BERNSTEIN: Es usted muy joven, señor… ¡hum!… señor Thompson. No tiene usted ni idea de lo que un hombre es capaz de recordar.
(Bernstein se inclina sobre la mesa. Detrás de Bernstein, la chimenea está encendida. )
Vea mi caso, por ejemplo. Un día, en 1896, atravesaba el Hudson en ferry para ir a Nueva Jersey, y, en el momento de la salida, otro ferry llegaba y en él una joven esperaba para bajar. Llevaba un vestido blanco y una sombrilla blanca en la mano… No la vi más que un segundo… Ella ni siquiera me vio. Pero apuesto que, por lo menos una vez al mes, pienso todavía en ella…
(
Ciudadano Kane, Orson Welles, 1941)
Destellos de idealidad, prístinas luces que apenas duran un instante: nacen y mueren en una fracción de segundo para pasar luego a tener larga existencia en el recuerdo. Tan pronto como se forman, pierden esa forma y ya son sólo idea en mi cabeza.
Como el sol si le miramos directamente un instante y permanece durante unos minutos tal que etérea imagen en nuestros ojos cerrados, eco de la real, hasta que va diluyéndose el contorno y perdiéndose su forma, así permanecen en la memoria los destellos ideales de los que hablo, cambiando caprichosamente por el mismo recordar (poetizándose aun más, pues ya no hay base real), quizá degradándose y perdiendo algo de brillo, pero sin extinguirse del todo ya nunca, durando tanto como la vida.
Ellos me acompañan en mi melancolía. Lo harán ya por siempre. Fueron chispazos de pureza –quizá procedentes de almas impuras en su mayoría- que me fueron regalados, hace mucho tiempo, diez años algunos.

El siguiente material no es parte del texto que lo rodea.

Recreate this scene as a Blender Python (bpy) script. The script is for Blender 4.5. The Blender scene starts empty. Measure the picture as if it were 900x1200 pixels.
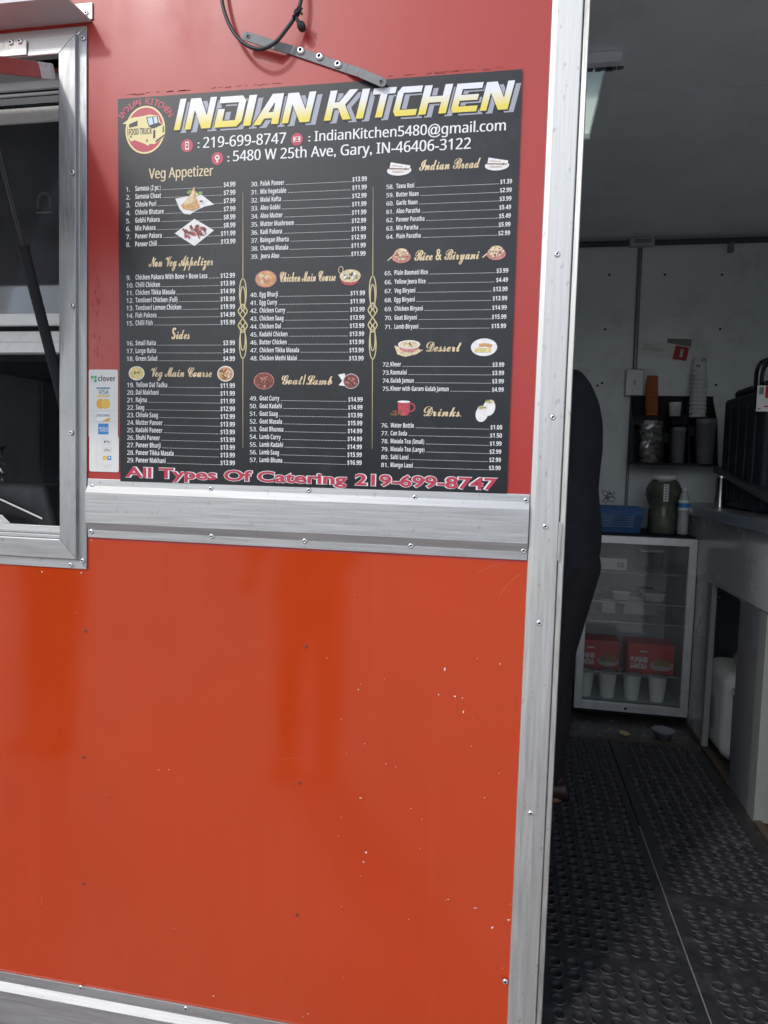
import bpy, math, random
import numpy as np
from mathutils import Vector, Matrix
R_ = math.radians
SC = bpy.context.scene
COL = SC.collection
PI = math.pi

# ------------------------------------------------------------------ camera
CAM_D, CAM_H, FPX = 1.3, 1.12, 800.0          # metres to the trailer side, height over trailer floor
_y, _p, _r = R_(10.28), R_(3.90), R_(-1.70)
cy_, sy_, cp_, sp_, cr_, sr_ = math.cos(_y), math.sin(_y), math.cos(_p), math.sin(_p), math.cos(_r), math.sin(_r)
fw = np.array([-sy_*cp_, cy_*cp_, -sp_]); R0 = np.array([cy_, sy_, 0.0]); D0 = np.cross(fw, R0)
rt = cr_*R0 + sr_*D0; dn = -sr_*R0 + cr_*D0
CAMC = np.array([0, -CAM_D, CAM_H]); MROT = np.array([rt, dn, fw])
cam = bpy.data.cameras.new('camera')
cam.sensor_fit = 'VERTICAL'; cam.sensor_height = 24.0; cam.lens = FPX/1200*24.0
cam.clip_start = 0.02; cam.clip_end = 2000
camo = bpy.data.objects.new('camera', cam); COL.objects.link(camo)
camo.matrix_world = Matrix(((rt[0], -dn[0], -fw[0], CAMC[0]), (rt[1], -dn[1], -fw[1], CAMC[1]), (rt[2], -dn[2], -fw[2], CAMC[2]), (0, 0, 0, 1)))
SC.camera = camo

def _ray(px, py): return MROT.T @ np.array([(px-450)/FPX, (py-600)/FPX, 1.0])
def PY(px, py, Y=0.0):
    v = _ray(px, py); q = CAMC + v*(Y-CAMC[1])/v[1]; return (float(q[0]), float(Y), float(q[2]))
def PX(px, py, X):
    v = _ray(px, py); q = CAMC + v*(X-CAMC[0])/v[0]; return (float(X), float(q[1]), float(q[2]))
def PZ(px, py, Z):
    v = _ray(px, py); q = CAMC + v*(Z-CAMC[2])/v[2]; return (float(q[0]), float(q[1]), float(Z))

# ------------------------------------------------------------------ world, sun, exposure
SUNT = Vector((0.046, 0.073, -0.068)).normalized()       # direction the light travels
SUN_EL = math.asin(-SUNT.z)
SUN_AZ = math.atan2(-SUNT.x, -SUNT.y)                    # from +Y towards +X
w = bpy.data.worlds.new('World'); SC.world = w; w.use_nodes = True
nt = w.node_tree; nt.nodes.clear()
out = nt.nodes.new('ShaderNodeOutputWorld'); bg = nt.nodes.new('ShaderNodeBackground')
sky = nt.nodes.new('ShaderNodeTexSky'); sky.sky_type = 'NISHITA'; sky.sun_disc = False
sky.sun_elevation = SUN_EL; sky.sun_rotation = SUN_AZ
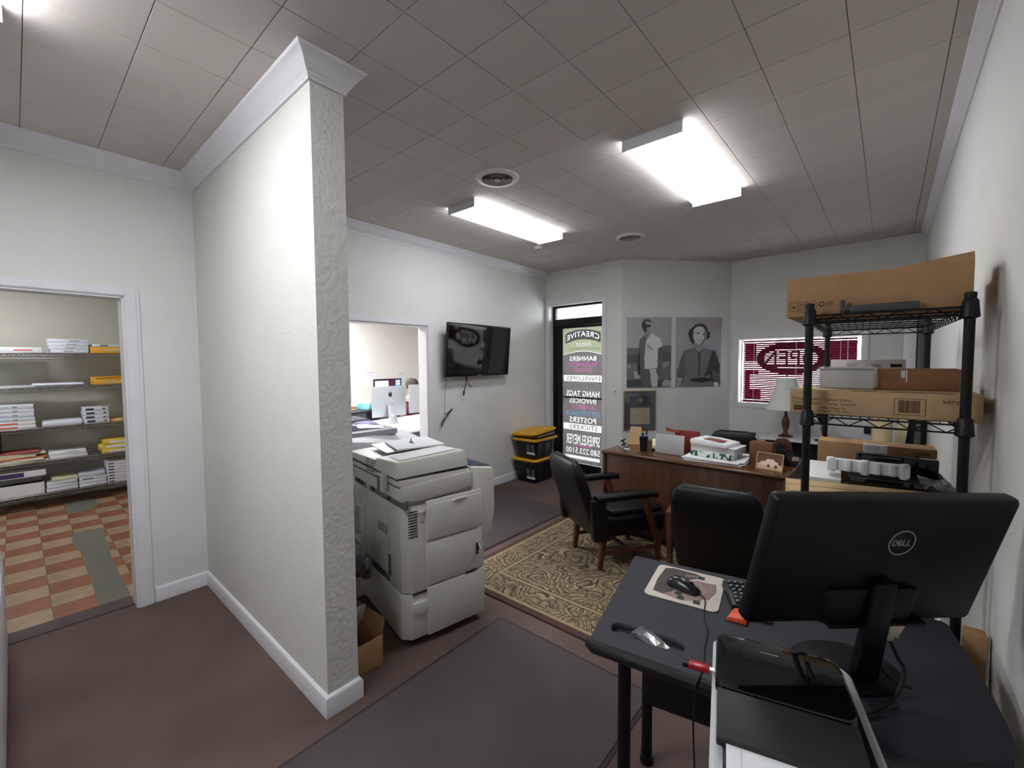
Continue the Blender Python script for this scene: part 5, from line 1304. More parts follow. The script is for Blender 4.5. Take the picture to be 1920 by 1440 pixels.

Cuando era joven, una simple mirada casual me alegraba durante meses; por muchas semanas era el combustible de mi ánimo. Ahora, si rara vez ocurre, la alegría que me producen esas miradas apenas dura un día o dos, y sus reverberos se oscurecen al par que mis ilusiones.
Sin embargo, como Bernstein (Everett Sloane) en Ciudadano Kane, muy a menudo –mucho más que él -, aun me acuerdo de aquellas princesas que generosamente bajaron la mirada desde la ventana del alto torreón del palacio en que vivían al nauseabundo charco de lodo cercano al foso y, con sus dulces, mágicos ojos, sin darse cuenta besaron el alma de un asqueroso batracio que aun las recuerda. Y probablemente las recordará siempre.